— BEGIN —

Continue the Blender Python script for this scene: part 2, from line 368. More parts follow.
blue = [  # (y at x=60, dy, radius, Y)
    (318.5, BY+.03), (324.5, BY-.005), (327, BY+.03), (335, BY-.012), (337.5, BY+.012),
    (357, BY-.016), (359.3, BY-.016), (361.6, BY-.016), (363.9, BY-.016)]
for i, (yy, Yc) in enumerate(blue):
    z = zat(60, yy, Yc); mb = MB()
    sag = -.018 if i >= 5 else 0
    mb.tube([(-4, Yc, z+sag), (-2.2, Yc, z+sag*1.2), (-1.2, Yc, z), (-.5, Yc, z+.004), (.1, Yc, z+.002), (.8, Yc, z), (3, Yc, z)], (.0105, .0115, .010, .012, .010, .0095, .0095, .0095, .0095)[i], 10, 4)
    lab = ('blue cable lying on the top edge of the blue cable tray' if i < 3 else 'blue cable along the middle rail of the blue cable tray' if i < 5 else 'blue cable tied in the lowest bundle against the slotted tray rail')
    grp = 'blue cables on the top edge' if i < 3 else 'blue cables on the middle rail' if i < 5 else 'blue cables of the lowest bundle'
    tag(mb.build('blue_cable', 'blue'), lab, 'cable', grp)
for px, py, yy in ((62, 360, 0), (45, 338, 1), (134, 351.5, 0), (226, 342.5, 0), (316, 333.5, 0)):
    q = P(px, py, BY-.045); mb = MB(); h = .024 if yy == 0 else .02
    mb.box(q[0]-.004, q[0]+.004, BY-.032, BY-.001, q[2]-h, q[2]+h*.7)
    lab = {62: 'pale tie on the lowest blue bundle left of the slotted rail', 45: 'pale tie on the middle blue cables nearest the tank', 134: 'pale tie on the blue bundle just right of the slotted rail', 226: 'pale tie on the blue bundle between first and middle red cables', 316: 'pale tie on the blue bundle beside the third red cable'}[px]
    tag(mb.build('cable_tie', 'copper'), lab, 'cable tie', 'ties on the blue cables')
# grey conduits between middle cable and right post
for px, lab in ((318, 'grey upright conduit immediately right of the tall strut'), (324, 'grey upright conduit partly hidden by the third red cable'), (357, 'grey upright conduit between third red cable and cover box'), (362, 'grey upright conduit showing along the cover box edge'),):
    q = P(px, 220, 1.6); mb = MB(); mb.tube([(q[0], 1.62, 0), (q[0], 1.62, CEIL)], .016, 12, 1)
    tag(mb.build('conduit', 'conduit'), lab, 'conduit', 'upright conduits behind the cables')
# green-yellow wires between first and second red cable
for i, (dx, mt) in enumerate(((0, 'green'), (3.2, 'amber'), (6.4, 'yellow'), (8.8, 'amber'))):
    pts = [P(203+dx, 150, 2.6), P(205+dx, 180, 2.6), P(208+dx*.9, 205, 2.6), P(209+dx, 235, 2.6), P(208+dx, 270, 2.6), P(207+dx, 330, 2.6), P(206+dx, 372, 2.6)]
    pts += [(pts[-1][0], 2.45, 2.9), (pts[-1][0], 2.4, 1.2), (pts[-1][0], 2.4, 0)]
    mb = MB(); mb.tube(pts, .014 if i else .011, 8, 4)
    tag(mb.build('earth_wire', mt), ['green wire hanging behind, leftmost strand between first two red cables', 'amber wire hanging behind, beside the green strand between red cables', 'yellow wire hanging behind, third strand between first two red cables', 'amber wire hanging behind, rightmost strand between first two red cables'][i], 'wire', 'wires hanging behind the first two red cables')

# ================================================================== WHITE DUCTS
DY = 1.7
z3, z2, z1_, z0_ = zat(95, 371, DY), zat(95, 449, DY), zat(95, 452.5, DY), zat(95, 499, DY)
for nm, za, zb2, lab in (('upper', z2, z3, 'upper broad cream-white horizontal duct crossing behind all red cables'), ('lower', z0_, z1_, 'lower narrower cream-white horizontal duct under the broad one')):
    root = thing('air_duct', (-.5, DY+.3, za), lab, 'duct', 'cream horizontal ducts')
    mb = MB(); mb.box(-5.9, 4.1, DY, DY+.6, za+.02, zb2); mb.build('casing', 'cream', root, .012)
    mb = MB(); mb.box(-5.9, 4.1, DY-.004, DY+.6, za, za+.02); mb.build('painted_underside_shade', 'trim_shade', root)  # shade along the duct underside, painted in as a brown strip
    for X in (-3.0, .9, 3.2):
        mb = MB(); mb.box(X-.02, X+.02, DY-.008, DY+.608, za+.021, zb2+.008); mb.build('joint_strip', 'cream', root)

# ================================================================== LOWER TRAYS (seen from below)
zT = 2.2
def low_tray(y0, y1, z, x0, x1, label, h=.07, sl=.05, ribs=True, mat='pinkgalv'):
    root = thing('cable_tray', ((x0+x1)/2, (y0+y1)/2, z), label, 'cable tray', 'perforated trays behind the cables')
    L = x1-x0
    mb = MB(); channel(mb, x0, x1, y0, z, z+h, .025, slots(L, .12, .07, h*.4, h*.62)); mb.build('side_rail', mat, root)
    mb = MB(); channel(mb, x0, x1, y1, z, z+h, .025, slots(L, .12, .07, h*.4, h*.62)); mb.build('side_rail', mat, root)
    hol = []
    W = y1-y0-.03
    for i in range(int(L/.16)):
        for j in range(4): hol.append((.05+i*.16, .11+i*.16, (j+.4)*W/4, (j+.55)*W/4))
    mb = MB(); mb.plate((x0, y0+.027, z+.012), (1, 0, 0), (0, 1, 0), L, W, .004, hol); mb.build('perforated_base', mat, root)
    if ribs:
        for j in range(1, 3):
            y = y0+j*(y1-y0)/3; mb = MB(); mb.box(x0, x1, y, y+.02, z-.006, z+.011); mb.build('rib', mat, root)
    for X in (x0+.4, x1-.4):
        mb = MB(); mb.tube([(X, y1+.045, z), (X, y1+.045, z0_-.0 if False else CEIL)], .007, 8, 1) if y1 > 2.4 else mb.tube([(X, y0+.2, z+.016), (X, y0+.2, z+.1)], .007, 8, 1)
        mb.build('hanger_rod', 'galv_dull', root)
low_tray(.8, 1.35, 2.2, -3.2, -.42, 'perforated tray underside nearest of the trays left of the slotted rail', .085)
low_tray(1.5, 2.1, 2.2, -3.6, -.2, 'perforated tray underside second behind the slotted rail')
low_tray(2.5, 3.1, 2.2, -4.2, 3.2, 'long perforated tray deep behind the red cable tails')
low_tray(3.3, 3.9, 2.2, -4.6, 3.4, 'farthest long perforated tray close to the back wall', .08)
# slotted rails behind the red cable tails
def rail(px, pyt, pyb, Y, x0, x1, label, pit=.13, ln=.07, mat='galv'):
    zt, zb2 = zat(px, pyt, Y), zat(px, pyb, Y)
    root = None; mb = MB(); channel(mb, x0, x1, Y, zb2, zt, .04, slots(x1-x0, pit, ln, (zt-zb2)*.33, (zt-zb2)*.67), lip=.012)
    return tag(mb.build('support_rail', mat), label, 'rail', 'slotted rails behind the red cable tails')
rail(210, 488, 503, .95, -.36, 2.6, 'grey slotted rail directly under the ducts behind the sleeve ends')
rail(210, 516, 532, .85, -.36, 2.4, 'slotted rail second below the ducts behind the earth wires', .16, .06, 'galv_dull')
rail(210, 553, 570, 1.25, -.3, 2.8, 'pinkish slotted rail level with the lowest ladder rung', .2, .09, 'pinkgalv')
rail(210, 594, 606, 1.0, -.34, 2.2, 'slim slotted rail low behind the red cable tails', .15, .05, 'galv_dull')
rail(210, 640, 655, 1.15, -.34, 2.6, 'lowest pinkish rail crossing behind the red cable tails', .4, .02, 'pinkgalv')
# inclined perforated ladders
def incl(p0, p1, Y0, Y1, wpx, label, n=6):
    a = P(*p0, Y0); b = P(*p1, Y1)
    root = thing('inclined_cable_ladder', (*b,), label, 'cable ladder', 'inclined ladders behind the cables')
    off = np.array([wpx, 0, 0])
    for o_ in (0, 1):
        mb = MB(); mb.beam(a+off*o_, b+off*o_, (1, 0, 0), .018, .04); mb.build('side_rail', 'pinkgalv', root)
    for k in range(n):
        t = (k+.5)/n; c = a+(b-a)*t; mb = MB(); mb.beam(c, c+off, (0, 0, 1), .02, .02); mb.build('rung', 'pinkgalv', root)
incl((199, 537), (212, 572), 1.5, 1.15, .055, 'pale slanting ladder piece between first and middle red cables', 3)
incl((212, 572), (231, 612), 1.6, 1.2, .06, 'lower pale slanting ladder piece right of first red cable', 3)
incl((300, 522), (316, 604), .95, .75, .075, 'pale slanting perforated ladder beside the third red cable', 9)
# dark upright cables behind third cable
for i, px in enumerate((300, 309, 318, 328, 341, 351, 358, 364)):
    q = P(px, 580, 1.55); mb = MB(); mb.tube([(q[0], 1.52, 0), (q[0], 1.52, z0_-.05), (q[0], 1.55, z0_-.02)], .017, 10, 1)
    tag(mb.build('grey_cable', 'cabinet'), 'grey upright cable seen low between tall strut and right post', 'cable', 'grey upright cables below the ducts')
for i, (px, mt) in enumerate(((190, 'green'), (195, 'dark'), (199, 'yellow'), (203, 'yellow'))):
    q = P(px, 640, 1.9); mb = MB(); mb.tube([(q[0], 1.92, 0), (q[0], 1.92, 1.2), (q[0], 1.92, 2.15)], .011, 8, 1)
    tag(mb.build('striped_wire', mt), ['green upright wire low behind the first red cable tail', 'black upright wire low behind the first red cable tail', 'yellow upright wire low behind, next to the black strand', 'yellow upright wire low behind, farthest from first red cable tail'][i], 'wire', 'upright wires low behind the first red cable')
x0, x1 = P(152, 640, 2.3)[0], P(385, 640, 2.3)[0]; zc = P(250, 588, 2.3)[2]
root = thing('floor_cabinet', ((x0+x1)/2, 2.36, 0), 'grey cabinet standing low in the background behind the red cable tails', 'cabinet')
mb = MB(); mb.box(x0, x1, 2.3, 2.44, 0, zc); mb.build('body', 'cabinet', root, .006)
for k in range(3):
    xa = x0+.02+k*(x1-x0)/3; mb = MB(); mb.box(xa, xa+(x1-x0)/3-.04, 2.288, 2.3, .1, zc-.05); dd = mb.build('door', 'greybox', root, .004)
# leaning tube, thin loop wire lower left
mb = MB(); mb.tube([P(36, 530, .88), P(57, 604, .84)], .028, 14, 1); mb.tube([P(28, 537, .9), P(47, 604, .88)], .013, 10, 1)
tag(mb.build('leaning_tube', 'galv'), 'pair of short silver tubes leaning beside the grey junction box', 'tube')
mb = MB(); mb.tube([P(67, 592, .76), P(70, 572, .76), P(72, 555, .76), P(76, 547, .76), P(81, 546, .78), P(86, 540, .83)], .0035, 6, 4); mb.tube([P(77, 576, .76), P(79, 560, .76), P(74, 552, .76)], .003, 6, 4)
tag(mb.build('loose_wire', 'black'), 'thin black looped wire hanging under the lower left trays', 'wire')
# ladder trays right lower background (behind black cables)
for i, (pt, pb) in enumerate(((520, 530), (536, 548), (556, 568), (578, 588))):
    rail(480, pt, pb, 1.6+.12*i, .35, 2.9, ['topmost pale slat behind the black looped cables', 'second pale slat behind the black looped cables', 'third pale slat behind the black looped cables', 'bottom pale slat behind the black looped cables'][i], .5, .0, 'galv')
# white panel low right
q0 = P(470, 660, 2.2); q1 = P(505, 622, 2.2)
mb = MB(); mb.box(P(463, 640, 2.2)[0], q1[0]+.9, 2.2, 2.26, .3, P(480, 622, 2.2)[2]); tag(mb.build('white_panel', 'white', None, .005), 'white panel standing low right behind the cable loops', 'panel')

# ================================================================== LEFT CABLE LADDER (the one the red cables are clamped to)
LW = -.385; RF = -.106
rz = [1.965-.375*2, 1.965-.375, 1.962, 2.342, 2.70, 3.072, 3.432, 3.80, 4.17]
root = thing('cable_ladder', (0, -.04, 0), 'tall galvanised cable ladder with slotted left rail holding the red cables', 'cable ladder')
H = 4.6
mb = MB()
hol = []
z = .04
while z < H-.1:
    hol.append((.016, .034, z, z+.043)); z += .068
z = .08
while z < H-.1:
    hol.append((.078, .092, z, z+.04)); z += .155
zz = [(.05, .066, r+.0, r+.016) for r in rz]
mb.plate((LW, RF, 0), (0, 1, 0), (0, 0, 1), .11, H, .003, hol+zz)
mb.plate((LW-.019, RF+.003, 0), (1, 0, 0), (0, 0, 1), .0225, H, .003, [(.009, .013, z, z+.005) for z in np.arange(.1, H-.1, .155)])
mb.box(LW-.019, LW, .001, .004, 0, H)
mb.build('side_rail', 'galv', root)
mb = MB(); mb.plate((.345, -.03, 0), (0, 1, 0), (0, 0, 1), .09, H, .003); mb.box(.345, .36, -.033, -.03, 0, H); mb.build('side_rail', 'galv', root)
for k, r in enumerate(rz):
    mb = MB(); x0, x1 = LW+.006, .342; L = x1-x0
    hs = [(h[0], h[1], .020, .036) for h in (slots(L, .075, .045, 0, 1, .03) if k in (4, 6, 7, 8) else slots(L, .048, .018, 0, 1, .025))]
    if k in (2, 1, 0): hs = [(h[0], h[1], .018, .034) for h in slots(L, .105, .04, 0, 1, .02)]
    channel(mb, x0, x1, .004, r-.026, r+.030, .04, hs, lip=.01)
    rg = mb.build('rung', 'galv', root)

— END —

§ Exercise prompt
Copy each line of the data above that holds "from".

§ Correct output
Continue the Blender Python script for this scene: part 2, from line 368. More parts follow.
# ================================================================== LOWER TRAYS (seen from below)
    tag(mb.build('striped_wire', mt), ['green upright wire low behind the first red cable tail', 'black upright wire low behind the first red cable tail', 'yellow upright wire low behind, next to the black strand', 'yellow upright wire low behind, farthest from first red cable tail'][i], 'wire', 'upright wires low behind the first red cable')